John Balaban, author of Empires (Copper Canyon Press, 2019), has written numerous other books of poetry, as well as fiction, nonfiction, and Vietnamese translations, and his work has been awarded the Academy of American Poets’ Lamont Prize, a National Poetry Series selection, and two nominations for the National Book Award. His Locusts at the Edge of Summer: New and Selected Poems won the 1998 William Carlos Williams Award from the Poetry Society of America. Balaban lives with his wife and daughter in Raleigh, North Carolina, where he teaches at North Carolina State University.

Photograph by Carolla Clift.

Why I Was in Vietnam

A Memoir

by John Balaban

For all the confusion that engulfed me as soon as I arrived in Vietnam, I had come with clear conviction. I was opposed to the taking of human life. I was opposed to all war and, in particular, opposed to this war. It seems odd to me now that I could have developed such notions in the late fifties and early sixties, especially growing up as I did in a rough housing project rife with violence. My childhood memories include a ten-year-old girl running by my back porch with a dart in her back; a boy that other boys had hoisted off his feet by a rope noosed around his neck and slung over an oak limb; a girl whose forehead was gashed by her brother’s machete; children beaten by their alcoholic parents; a playmate who had cracked his drunken father’s ribs with a hammer; a ten-year-old buddy shooting me in the stomach with a hunting arrow; a boy down the street struck dead by an O’Boyle’s ice-cream truck; and a man getting hauled off by the cops because he was starting fistfights in a line outside a house where he was wailing, “I ought to be next. I’m her husband!”

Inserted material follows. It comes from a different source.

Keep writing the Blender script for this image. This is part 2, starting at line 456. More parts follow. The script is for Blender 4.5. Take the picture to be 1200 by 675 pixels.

Skinny, asthmatic, given to talking with imaginary creatures, as a child I cringed at this violence while admiring intensely my older brother who learned to survive within it: at seventeen, he sometimes toted a nickel-plated .32 revolver; his last day in school was when he punched a teacher down the school steps. Yet, somehow, all that violence propelled me in the opposite direction.